§ Goal of the exercise: Return exactly the lines that run from the beginning through the line containing "C = scene.collection", both included, and no others.

§ Material:

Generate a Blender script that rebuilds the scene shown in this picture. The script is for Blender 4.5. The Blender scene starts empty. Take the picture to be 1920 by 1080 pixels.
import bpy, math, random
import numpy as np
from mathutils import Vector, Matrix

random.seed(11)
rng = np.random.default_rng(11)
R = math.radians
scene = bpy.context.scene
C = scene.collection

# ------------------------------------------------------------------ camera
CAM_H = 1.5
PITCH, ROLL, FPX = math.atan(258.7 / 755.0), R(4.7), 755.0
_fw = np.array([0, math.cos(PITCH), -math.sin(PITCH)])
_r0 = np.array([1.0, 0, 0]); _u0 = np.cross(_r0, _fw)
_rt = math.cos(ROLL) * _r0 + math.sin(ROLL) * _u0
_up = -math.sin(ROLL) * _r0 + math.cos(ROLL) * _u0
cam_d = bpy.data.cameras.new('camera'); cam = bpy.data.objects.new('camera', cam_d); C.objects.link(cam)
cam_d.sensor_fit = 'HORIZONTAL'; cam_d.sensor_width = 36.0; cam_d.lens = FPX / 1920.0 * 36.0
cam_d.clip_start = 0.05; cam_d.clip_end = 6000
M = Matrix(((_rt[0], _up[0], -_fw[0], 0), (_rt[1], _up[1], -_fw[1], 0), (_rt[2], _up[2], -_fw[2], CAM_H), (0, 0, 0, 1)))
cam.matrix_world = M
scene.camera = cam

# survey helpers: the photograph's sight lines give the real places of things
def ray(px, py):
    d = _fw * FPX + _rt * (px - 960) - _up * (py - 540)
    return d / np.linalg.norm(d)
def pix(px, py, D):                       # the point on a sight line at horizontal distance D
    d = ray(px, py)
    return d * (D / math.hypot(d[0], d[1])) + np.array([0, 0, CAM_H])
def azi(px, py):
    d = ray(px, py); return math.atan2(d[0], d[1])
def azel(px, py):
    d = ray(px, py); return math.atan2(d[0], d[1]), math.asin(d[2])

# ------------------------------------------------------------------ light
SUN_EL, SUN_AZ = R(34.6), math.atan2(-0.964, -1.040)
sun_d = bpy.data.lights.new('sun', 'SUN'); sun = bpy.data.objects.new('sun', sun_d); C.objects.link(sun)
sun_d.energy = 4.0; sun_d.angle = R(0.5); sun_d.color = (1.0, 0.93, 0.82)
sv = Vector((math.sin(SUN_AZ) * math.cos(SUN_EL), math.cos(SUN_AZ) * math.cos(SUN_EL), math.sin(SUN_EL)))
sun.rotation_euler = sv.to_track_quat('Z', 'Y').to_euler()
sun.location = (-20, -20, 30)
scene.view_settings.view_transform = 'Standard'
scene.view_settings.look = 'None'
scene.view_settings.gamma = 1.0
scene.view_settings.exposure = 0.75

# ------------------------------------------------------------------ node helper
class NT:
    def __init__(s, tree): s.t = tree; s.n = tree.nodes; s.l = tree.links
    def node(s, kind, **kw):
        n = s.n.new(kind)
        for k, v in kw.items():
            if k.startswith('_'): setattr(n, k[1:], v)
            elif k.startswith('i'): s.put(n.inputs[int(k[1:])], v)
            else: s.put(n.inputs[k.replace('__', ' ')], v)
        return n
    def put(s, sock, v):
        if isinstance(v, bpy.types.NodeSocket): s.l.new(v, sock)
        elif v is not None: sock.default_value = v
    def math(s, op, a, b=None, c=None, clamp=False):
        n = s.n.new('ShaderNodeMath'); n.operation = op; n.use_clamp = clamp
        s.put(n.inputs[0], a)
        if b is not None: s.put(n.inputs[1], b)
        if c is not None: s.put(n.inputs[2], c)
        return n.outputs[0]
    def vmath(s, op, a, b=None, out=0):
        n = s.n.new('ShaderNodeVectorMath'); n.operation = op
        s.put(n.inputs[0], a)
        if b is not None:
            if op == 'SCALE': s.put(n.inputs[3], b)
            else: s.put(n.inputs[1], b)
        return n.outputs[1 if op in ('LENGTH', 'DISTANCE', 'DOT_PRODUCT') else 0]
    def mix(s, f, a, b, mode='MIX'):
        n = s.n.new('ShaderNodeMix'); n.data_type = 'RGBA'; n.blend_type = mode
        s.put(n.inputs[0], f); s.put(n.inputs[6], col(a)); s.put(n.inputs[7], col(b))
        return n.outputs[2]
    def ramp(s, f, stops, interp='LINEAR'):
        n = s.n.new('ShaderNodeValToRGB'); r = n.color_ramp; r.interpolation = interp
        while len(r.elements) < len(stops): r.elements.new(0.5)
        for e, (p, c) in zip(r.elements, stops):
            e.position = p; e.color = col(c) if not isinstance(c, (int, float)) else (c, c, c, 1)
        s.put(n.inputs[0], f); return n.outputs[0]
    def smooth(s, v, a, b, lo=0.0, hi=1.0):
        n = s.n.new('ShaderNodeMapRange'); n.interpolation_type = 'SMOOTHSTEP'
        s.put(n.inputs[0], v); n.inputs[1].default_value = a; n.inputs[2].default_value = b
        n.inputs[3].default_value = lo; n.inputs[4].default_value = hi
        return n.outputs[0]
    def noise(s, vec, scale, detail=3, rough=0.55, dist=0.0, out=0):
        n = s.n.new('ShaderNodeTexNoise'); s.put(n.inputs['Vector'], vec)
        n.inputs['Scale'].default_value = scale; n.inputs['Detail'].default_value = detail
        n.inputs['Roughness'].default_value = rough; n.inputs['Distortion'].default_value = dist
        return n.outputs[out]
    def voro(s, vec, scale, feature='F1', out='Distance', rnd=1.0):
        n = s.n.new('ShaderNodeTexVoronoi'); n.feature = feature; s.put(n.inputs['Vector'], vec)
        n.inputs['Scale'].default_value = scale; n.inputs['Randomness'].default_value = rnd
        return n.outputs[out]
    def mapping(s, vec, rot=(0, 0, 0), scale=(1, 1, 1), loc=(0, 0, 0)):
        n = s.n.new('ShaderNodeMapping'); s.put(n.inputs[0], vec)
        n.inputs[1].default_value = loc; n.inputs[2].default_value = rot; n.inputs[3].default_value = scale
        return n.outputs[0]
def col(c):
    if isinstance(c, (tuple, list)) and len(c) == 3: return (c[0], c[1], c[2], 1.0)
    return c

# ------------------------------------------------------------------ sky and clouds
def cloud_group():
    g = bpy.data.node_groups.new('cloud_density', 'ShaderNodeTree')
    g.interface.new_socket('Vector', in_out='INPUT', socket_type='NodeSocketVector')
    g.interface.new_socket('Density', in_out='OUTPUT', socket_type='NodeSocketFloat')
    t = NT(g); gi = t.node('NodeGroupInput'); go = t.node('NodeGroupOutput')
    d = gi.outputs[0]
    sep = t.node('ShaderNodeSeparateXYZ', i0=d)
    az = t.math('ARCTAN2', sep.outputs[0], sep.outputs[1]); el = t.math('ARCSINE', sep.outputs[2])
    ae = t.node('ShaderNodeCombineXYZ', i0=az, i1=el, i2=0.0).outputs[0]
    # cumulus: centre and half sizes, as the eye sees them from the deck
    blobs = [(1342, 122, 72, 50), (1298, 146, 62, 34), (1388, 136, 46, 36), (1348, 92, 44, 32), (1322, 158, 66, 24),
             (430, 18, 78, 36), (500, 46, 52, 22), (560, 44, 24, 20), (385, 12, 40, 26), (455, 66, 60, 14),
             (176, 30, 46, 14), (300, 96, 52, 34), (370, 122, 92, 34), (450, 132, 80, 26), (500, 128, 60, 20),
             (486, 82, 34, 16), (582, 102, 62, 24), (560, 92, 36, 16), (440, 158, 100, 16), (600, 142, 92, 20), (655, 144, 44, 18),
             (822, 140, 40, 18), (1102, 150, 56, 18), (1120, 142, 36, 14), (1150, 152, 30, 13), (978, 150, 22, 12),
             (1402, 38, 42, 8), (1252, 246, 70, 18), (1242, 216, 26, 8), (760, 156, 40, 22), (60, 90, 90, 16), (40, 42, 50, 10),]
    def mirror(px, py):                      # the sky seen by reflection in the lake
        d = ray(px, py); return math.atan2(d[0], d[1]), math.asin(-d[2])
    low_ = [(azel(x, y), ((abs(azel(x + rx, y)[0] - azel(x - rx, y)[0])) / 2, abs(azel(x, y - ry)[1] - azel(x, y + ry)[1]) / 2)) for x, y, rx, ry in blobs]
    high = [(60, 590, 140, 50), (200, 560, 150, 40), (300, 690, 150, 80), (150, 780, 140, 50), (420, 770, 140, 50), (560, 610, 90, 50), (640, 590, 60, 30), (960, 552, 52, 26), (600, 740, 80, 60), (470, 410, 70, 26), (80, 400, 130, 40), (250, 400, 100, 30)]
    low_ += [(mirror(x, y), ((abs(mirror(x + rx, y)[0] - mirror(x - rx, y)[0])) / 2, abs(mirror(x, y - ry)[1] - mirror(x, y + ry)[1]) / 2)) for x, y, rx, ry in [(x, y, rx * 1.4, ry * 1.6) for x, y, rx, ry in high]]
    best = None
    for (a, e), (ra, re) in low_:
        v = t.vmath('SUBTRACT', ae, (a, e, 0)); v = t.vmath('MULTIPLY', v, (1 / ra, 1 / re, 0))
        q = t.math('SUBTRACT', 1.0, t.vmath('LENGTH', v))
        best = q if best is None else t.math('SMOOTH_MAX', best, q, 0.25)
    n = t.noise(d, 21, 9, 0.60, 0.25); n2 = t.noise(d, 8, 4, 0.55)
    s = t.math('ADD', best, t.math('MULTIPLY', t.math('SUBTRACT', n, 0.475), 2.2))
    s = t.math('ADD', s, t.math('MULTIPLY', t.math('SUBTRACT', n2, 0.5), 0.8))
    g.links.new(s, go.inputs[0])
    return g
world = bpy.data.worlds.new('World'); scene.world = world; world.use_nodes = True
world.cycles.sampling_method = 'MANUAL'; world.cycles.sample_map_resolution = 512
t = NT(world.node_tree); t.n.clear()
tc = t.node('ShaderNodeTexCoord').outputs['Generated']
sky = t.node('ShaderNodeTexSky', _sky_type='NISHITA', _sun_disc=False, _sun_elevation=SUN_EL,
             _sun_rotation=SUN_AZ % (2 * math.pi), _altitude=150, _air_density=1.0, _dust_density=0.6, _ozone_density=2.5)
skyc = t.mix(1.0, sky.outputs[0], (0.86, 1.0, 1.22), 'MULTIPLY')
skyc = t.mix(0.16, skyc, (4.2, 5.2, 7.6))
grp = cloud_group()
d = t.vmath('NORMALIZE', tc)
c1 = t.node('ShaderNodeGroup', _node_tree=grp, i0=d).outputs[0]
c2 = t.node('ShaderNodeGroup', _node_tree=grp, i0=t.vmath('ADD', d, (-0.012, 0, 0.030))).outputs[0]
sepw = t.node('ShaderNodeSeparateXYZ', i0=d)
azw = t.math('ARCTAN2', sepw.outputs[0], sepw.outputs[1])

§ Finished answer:
Generate a Blender script that rebuilds the scene shown in this picture. The script is for Blender 4.5. The Blender scene starts empty. Take the picture to be 1920 by 1080 pixels.
import bpy, math, random
import numpy as np
from mathutils import Vector, Matrix

random.seed(11)
rng = np.random.default_rng(11)
R = math.radians
scene = bpy.context.scene
C = scene.collection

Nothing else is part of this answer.